Nach dem Tsunami von 2004 sagte die Bundesregierung mindestens 45 Millionen Euro zu, um über das Projekt Deutsch-Indonesisches Tsunami-Warnsystem (GITEWS) zum Aufbau eines Tsunami-Warnsystems in Indonesien beizutragen. Der Druck hierzu ergab sich auch aus der Tatsache, dass deutsche Bürger*innen und Tourist*innen an den Küsten des Indischen Ozeans von der Katastrophe erheblich betroffen waren. Die Implementierung des GITEWS sollte 2005 beginnen. Innerhalb von drei Jahren sollte ein High-End-Warnsystem aufgebaut werden.

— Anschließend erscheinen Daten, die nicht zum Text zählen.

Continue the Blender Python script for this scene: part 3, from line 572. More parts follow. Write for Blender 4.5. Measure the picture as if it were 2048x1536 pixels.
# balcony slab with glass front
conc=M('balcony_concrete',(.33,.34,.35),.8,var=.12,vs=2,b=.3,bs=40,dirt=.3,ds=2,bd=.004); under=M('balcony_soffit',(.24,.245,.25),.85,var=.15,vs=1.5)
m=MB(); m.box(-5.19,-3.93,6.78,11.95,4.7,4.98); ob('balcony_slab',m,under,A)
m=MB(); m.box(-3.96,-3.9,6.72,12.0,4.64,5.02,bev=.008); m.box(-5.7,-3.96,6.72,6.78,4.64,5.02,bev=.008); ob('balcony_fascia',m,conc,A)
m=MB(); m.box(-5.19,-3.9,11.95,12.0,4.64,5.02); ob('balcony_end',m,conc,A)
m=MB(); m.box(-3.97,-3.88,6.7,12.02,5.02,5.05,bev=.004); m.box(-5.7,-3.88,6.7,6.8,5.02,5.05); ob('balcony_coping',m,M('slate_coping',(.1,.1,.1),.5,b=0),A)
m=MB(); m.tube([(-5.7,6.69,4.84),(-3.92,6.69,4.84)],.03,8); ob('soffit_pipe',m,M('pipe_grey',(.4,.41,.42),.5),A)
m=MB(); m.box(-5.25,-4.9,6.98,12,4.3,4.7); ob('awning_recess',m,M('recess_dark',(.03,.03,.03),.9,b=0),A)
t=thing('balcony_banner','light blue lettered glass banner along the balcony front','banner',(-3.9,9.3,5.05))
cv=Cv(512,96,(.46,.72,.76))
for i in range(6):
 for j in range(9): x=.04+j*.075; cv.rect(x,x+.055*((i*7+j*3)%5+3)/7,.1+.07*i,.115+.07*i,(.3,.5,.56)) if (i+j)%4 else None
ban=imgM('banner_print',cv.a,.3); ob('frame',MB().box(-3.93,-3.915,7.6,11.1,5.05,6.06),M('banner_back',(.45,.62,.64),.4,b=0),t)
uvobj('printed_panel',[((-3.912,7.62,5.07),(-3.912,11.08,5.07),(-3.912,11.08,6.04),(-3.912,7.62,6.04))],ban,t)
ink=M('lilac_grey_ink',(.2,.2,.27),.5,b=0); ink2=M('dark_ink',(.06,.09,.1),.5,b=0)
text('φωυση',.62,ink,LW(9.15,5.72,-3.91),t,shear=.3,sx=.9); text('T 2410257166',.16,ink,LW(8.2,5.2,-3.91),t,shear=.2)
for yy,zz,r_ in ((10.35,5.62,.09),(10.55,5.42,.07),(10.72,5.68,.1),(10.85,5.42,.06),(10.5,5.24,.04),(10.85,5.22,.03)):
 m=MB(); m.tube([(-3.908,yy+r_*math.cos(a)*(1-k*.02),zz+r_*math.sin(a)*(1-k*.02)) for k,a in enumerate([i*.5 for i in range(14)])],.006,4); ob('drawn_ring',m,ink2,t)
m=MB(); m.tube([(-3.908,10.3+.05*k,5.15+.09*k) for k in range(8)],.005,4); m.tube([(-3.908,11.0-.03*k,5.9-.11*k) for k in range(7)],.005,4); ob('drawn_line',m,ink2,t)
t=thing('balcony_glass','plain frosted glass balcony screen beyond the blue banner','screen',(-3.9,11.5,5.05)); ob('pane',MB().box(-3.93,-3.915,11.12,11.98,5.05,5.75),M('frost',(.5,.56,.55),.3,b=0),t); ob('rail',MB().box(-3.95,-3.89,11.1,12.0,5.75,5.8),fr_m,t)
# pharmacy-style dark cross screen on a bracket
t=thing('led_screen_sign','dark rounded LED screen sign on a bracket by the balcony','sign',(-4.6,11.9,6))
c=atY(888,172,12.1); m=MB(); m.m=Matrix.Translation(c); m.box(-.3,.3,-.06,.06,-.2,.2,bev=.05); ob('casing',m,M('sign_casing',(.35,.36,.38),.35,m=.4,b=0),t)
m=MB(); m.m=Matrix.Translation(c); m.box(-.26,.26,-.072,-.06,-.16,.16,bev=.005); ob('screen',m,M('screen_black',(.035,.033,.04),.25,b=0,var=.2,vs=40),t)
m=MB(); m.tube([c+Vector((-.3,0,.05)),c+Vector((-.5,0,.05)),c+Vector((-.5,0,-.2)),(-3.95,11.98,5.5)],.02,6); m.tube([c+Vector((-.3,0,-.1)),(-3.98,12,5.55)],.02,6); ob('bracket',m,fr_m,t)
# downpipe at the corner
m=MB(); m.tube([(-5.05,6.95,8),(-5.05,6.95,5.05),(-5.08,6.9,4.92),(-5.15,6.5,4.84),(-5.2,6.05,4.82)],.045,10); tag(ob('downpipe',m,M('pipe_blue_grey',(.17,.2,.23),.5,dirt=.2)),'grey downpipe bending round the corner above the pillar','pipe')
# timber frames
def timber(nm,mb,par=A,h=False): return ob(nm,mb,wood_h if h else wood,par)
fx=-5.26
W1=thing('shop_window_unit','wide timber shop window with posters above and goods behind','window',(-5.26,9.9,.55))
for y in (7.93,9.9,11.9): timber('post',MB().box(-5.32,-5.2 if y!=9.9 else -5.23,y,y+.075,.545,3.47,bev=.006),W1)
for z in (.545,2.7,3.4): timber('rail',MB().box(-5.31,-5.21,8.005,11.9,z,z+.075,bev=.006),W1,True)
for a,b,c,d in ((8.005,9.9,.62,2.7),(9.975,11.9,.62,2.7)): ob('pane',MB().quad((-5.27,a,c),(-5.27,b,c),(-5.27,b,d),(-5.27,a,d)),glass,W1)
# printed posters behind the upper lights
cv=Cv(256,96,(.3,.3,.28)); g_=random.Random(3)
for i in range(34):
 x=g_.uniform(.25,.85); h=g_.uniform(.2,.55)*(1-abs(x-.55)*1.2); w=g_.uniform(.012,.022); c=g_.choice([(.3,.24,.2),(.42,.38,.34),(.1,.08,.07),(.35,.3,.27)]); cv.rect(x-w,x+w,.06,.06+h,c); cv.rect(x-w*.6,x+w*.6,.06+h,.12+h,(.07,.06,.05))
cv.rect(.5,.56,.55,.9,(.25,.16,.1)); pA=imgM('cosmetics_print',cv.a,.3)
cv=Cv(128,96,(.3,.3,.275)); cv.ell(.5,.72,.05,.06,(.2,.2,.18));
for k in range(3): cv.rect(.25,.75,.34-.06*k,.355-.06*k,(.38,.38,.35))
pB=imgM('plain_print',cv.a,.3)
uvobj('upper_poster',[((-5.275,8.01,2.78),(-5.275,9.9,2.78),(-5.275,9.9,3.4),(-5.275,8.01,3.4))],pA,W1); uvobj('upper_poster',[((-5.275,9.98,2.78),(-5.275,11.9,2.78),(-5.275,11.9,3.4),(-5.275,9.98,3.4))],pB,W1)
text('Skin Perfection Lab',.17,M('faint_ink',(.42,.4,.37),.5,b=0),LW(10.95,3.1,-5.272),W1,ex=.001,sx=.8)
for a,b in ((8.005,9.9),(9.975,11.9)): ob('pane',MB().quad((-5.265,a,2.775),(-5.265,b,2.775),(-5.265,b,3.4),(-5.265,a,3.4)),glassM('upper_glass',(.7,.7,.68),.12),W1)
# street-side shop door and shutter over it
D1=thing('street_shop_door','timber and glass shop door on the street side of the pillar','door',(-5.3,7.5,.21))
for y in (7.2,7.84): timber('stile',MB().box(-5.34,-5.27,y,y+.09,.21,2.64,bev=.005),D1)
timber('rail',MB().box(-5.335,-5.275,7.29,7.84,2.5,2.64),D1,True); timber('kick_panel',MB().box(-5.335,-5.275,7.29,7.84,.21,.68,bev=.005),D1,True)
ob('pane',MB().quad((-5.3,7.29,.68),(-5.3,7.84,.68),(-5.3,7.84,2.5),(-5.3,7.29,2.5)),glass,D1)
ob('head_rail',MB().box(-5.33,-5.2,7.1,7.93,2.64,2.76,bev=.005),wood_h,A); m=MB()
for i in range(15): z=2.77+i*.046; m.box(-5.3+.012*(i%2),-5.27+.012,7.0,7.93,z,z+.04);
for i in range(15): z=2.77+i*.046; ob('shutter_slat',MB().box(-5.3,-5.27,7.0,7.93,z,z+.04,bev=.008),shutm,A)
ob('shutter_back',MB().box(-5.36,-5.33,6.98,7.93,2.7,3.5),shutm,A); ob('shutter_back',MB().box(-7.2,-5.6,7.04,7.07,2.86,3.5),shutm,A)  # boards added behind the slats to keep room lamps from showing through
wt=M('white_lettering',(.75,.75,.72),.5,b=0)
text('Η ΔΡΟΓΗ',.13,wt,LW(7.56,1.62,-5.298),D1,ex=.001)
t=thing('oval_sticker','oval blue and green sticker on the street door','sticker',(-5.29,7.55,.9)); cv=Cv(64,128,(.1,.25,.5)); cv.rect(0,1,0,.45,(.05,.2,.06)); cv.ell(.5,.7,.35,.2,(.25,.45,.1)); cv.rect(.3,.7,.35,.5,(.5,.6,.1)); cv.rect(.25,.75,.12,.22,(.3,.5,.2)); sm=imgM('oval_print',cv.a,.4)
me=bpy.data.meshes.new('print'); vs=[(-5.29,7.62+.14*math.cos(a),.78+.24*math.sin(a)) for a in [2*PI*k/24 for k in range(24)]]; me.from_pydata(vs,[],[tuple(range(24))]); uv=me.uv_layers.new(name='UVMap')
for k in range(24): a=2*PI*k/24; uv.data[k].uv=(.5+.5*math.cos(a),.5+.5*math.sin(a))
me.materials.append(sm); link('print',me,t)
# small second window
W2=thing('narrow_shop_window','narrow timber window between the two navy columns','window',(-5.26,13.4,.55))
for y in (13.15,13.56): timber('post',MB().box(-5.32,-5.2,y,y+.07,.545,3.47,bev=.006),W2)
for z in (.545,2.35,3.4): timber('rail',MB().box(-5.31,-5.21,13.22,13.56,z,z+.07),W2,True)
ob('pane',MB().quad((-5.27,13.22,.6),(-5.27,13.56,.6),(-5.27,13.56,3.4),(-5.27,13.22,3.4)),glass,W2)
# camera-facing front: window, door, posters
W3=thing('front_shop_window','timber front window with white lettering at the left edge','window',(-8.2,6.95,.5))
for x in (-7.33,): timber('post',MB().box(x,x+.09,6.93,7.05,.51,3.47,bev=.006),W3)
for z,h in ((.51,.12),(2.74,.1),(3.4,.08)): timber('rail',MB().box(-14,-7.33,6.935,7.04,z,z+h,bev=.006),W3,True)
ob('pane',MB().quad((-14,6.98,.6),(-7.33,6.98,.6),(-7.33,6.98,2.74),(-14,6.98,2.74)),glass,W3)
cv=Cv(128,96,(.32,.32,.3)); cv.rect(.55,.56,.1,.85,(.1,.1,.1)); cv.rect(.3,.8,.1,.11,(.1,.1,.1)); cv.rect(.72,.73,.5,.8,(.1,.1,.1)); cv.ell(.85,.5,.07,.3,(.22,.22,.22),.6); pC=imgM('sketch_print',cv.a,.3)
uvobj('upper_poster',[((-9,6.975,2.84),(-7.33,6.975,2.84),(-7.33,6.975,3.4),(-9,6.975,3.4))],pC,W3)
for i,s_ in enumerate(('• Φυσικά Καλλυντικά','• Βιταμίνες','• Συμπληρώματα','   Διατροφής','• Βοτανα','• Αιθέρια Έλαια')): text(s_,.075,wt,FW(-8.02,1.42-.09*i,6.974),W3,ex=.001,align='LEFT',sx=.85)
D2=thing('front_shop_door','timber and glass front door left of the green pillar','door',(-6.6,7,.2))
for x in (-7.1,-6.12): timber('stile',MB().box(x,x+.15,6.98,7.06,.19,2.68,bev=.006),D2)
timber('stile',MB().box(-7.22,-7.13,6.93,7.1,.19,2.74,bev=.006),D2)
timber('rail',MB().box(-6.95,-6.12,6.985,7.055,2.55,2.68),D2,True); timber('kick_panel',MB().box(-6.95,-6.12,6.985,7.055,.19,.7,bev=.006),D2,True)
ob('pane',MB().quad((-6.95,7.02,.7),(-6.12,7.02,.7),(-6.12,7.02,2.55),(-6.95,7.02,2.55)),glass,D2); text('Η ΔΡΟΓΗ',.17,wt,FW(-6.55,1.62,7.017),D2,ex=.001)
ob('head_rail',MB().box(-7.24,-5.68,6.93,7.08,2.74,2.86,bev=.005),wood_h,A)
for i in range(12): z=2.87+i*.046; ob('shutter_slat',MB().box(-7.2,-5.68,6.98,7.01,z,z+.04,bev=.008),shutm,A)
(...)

Die Forschung im Rahmen des aktuellen Projekts untersucht die komplexen Wechselwirkungen zwischen Akteur*innen in Indonesien, Deutschland sowie mehreren Nachbarländern Indonesiens bis hin zum UN-Gremium, das die Koordination des Warnsystems auf regionaler und globaler Ebene regelt. Im Mittelpunkt steht die Rolle unterschiedlicher Arten von wissenschaftlichem und alltäglichem Wissen bei der Entwicklung und Umsetzung des Tsunami-Frühwarnsystems. Die Forschung orientiert sich dabei an früheren Arbeiten über die Rolle von Wissen in verschiedenen zukunftsweisenden Projekten in Südostasien. Einer der Hauptakteure des indonesischen Tsunami-Frühwarnsystems erklärte in einem Interview: „…kami bukan masyarakat ilmu pengetahuan (wir sind keine Wissensgesellschaft)“. Durch Feldforschung in verschiedenen wissenschaftlich und technologisch relevanten Institutionen, die an der Entwicklung des indonesischen Tsunami-Warnsystems beteiligt sind, will die vorliegende Studie diese umstrittene Aussage hinterfragen und zugleich ein möglicherweise typisches und einzigartiges Gefüge einer Wissensgesellschaft im Kontext der indonesischen Wissenschaftssysteme untersuchen.
Es ist wichtig, darauf hinzuweisen, dass Wissensgesellschaften nicht einfach als Ergebnis technologischer Entwicklung entstehen und uneinheitlich, aber dennoch bewusst von gesellschaftlichen Akteuren konstruiert sind. So betrachtet wird das Tsunami-Frühwarnsystem zu einem komplexen sozialen Artefakt und die sozio-politischer Prozesse rücken als Teil der Entwicklung eines solchen Frühwarnsystems in den Fokus. Die Studie versucht zu erklären, welches Wissen, welche Ideen und Ideologien im Rahmen des Aufbaus des indonesischen Tsunami-Frühwarnsystems, eines nicht indigenen Produkts einer postindustriellen Wissenschafts-gemeinschaft, produziert und mobilisiert wurden.
Methodisch kombiniert das Projekt ethnographische und qualitative Interviewmethoden unter den Agent*innen und Akteur*innen des Tsunami-Frühwarnsystems sowie partizipative Beobachtungen auf Gemeindeebene. Die gesammelten Daten reichen von Interviewprotokollen, Medienberichten, Fotomaterial bis hin zu Feldtagebüchern, Fokusgruppendiskussionen und Workshop-Notizen.
Vorläufige Ergebnisse einer ersten Feldforschungsphase im Januar und Februar 2020 deuten darauf hin, dass das Projekt von der dominierenden Rolle der „harten“ Naturwissenschaften, darunter Seismologie und Ingenieurwissenschaften, bei der Entwicklung eines Konzepts für ein durchgehendes Warnsystem abgewichen ist. Politische und kulturelle Verflechtungen waren im Rahmen des Projektentwurfs zunächst nicht vorgesehen. Irina Rafliana wird bis 2023 an diesem Forschungsprojekt arbeiten und dabei vom DAAD, DIE und vormals ZMT unterstützt werden. Betreut wird sie bei ihrer Arbeit von Prof. Dr. Anna-Katharina Hornidge.